The UK is continuing to keep renewable energy investors at arms’ length by publishing key legislation in a piecemeal manner and backing shale gas at the expense of developing biomass.

That is the verdict of analysts at consultancy Ernst & Young (EY), who warn that the British government “is now playing catch-up with investors who are not short of opportunities in other countries”.

EY says that policy announcements over the summer “may have improved prospects and contributed to increased levels of activity in the UK renewables sector, but are not enough to attract investment in the long term”.

Those announcements included details of the government’s proposed contracts for difference – the prices it will pay generators of electricity under its Electricity Market Reform package – an extra £800m for the recently-launched Green Investment Bank and the Energy Bill securing its passage through to the House of Lords.

However, EY states that many of these announcements were long overdue and do not go far enough to sustain current high levels of investor activity.

Ben Warren, Environmental Finance Leader at EY, said: “The flurry of government announcements has been welcomed with a sigh of relief by the sector. But what we are witnessing is nothing more than basic, isolated measures that had been stalled for way too long.”

He added that “much work is still needed to convert this patchwork of measures into a complete, balanced and strategic plan that will sustain activity in the long term”.

Examining the contracts-for-difference strike prices, EY said that they appear “relatively attractive, particularly for offshore wind”, but it stressed that the proposed rates are still subject to consultation and state aid approval and as such “the market will need more detail to fully assess the risks and rewards”.

EY also highlights that dedicated biomass power plants were conspicuously absent from the strike price package and notes that the government’s “controversial move toward shale gas appears to be at the expense of biomass power, which arguably still has a critical role to play in expanding the UK’s low carbon base-load power”.

And EY also concludes that the government’s failure to set a 2030 decarbonisation target has “undermined confidence in its commitment to renewable energy”.

Warren said that while the UK still had the potential for “a liquid and buoyant renewables market… global investors and developers need more than piecemeal policy details”.

“The government must come up with a credible and consistent energy plan that offers in a timely manner the clarity and information required to make long-term investment decisions”.

He warned that “the government is now playing catch-up with investors who are not short of opportunities in other countries. This is no time for complacency, as important pieces of the jigsaw are still missing if we want to produce an attractive framework.”

Warren was speaking as EY today released its Renewable Energy Country Attractiveness Indices (RECAI), which does what it says on the tin – ranks countries on how attractive they are to investors in terms of their political and regulatory landscape.

The US and China retain the number one and two slots respectively, and Germany remains in third place, despite a bleak outlook for the renewables market.

EY states that despite strong public support for a green economy, rising political tensions ahead of next month’s election “are paralysing investment in the sector”.
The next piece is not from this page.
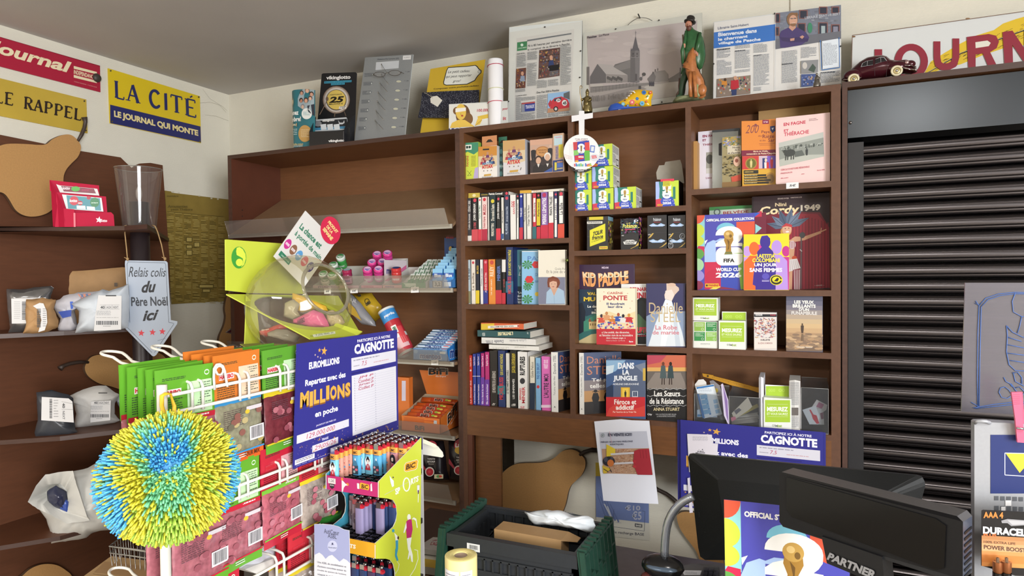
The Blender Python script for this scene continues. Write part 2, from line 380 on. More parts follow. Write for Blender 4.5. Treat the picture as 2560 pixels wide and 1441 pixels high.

“Calls to reform the feed-in tariff scheme ignore the relatively small impact of new renewable plants on the consumer surcharge, while rhetoric about the ‘affordability’ of Germany’s energy supply has not translated into policy statements.”

Australia drops from fourth place to sixth – replaced by the UK – because of Prime Minister Kevin Rudd’s plans to scrap the country’s fixed carbon price a year ahead of previous proposals – a move EY states “would cost A$3.8b ($3.5b) and take the price of carbon from A$25 (US$23) to just A$6 (US$5), potentially delaying investments”.

The RECAI also states that last year, €9.6bn ($12.5bn) of renewable energy assets were sold by major utilities, representing a third of total merger and acquisition activity globally in 2012, with European utilities accounting for 87 per cent – or $10.9bn – of this divestment value.

EY notes that in the first quarter of this year, a further $2bn has already been divested and it expects this trend to continue.

The report states that utilities “are increasingly looking to divestment, particularly of renewable assets, as a way of creating sustainable capital flows for reinvestment. This is driven by a need to keep debt under control in order to protect credit ratings and fund capital expenditure programmes in emerging markets and technologies.”

It adds that renewable energy assets “are likely to be the first class of assets a utility chief financial officer considers when contemplating capital recycling and divestments, driven by debate around core and non-core assets, and valuations”.